A cybersecurity health check helps you understand where your business is at greatest risk of an attack. It outlines what you could lose and ensures your investment and resources are properly allocated to provide the greatest protection.

When completing a health check, ask yourself what is most at risk:

  • Do you store personal data or use proprietary research or technology?
  • What would cause the most damage, financially or reputationally, to your customers?
  • What would be of greatest value to the attacker?

Once you have completed your health check, initiate an action plan to better secure the highest-risk areas of your technology infrastructure. Review this process annually at a minimum.

2. Focus on Prevention

New threats are evolving faster than traditional defences can keep up. Therefore, a strategy completely focused on protection will always be a step behind. Organizations need to direct more of their cybersecurity budget toward preventative measures which help them see where they are vulnerable and where defences must be strengthened. These can help you scan your infrastructure for known exploits employed by cybercriminals and model how they could compromise your existing cybersecurity controls.

3. Have a Plan

Just as your office has safety procedures in the event of a fire, your business should have an incident response plan to defend your data in the event of a cyberattack.

This plan should include:

  • A legal team to provide guidance and communicate cybersecurity matters within the court system.
  • A communications plan or team to develop messaging for both your clients and the media, if necessary.
  • A cybersecurity firm to help contain and eliminate the threat and conduct digital forensics once the attack is resolved.
  • An incident response plan dictating the actions of key employees and outlining how to respond to the threat. This plan should be practiced frequently.

4. Education and Training

All staff play a role in ensuring your organization’s cybersecurity. Frequent education is critical.

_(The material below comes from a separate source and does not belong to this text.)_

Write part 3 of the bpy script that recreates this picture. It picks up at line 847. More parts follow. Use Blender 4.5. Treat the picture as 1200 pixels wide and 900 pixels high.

Your training programs should include

  • Leadership involvement and role-modelling.
  • Overview of long-term cybersecurity plan and goals.
  • Personalized training plans based on role and access level.
  • Understand and Limit Access to Information

5. Understand and limit access to information

Ensuring the safety of your data means knowing who has access to your information and frequently reviewing whether certain permissions are required to do business. This will also include third-party service providers. An annual review of their security posture and access rights should be completed.

Assessing and prioritizing data:

  • Who should have access to this information?
  • What information is private and sensitive?
  • What qualifies as intellectual property and how tightly is it guarded?
  • What controls and agreements do you have in place?

In this constantly evolving technology landscape, it is important to understand where your organization is vulnerable to cybersecurity threats. An impartial third-party assessment is an effective first step for identifying gaps in your cyber defence strategy and learning what you can do to protect your information.